Business

EI premiums freeze: A quick guide

The numbers and the arguments at a glance

Finance Minister Jim Flaherty announced on Monday morning that the government will freeze the EI premium rate for employees at current levels until the end of 2016.

What it means for your pockets

The EI premium rate will stay at $1.88 per $100 of insurable earnings in 2014 and won’t rise past that for 2015 and 2016. Absent the freeze, the rate would have climbed to $1.93 per $100 in 2014.

Finance Canada notes in its backgrounder on the topic that the rate freeze means a worker earning $48,600 — the cap for insurable earnings next year — will save $24 in 2014.
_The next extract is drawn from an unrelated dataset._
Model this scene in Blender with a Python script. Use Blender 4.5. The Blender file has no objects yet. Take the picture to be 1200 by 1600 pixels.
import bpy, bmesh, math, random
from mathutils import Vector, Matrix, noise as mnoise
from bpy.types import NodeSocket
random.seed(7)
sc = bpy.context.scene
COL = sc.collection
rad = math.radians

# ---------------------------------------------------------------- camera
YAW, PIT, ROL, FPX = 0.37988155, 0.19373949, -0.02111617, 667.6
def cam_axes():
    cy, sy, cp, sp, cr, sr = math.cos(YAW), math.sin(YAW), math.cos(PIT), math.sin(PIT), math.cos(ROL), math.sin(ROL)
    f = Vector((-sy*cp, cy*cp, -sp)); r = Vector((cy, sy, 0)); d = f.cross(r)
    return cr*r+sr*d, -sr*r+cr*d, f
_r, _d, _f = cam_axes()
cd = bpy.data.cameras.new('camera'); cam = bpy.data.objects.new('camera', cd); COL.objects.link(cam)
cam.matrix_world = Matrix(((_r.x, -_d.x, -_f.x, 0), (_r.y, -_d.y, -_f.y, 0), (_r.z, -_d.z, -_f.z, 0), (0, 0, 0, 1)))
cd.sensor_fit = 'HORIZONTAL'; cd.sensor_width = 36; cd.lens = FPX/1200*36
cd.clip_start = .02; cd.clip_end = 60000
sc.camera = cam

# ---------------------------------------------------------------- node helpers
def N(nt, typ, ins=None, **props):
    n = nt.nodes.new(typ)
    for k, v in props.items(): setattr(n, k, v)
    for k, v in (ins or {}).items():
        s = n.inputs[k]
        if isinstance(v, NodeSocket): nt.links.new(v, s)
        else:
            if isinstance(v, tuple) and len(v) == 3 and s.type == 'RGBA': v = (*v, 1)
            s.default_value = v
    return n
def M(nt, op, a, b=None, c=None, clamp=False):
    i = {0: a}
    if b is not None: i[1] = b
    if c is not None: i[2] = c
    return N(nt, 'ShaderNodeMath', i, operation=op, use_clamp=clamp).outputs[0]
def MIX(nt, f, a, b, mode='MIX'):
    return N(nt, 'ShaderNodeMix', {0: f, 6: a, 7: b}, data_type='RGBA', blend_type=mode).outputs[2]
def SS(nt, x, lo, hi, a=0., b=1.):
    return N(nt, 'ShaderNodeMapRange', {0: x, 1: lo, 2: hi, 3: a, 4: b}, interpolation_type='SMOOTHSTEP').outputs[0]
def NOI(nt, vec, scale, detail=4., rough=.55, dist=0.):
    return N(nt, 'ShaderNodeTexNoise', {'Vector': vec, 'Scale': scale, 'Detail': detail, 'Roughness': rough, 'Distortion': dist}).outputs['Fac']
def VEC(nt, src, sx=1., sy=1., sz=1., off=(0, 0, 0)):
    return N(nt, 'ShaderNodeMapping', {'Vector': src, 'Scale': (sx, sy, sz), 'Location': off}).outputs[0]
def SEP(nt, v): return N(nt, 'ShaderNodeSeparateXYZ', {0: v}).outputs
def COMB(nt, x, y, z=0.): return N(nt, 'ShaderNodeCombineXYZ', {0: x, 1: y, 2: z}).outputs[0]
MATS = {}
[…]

CBC, however, notes that higher income employees will still be paying higher payroll taxes next year. That’s because the insurable earnings maximum will climb to $48,600 from the current $47,400. Canadians earning the top insurable amount will be paying $22.56 more than this year. Without the rate freeze, though, they would have be paying $46.56 more.

What it means for employers

For a small business employing 10 people earning the maximum insurable amount, the rate freeze translates into a saving of $340 in 2014, Finance Canada said. (Employers generally pay 1.4 times the amount of their employees’ premiums.)

What it means for government coffers

Flaherty has stated the move will leave “$660 million in the pockets of job creators and Canadian workers in 2014 alone.” That means there will be $660 million less next year to fund expenses under the Employment Insurance Act. To put that into perspective, EI benefits paid out to unemployed Canadians in fiscal 2012 amounted to $17.65 billion, according to the Wall Street Journal.

The government says the program can withstand the revenue drop because a) the unemployment rate has been falling and fewer people are applying for benefits. and b) more people working and paying EI premiums.

Flaherty also stressed that the tax freeze will have no impact on the Harper government’s ability to balance the federal budget by 2015. That’s because the EI account “stands by itself,” the minister said. The Globe and Mail, however, notes that: “EI premiums and expenses are listed by Finance Canada as part of overall government revenues and expenses, which can blur the lines between EI funds and government funds. The Liberal government under prime minister Jean Chrétien was accused of raiding the EI fund in order to erase the deficit in the mid-1990s.”

Labour market numbers

Employment numbers have been steadily rising since the end of the recession:

Source: Statistics Canada

And the unemployment rate has been declining:

Source: Statistics Canada

However, the pace of job creation has considerably slowed. Between February and August, the economy produced an average of 12,000 new jobs per month, less than half the 29,000 average of the previous six-month period.

Also, while the labour market churned out 59,000 jobs in August, most of those were part-time gigs, Statistics Canada said last week.

Reactions so far:

The the Canadian Federation of Independent Business is thrilled. The United Steelworkers union much less so. They attribute the reduced number of claimants to Ottawa’s recent limitations on EI eligibility rather than improved job growth.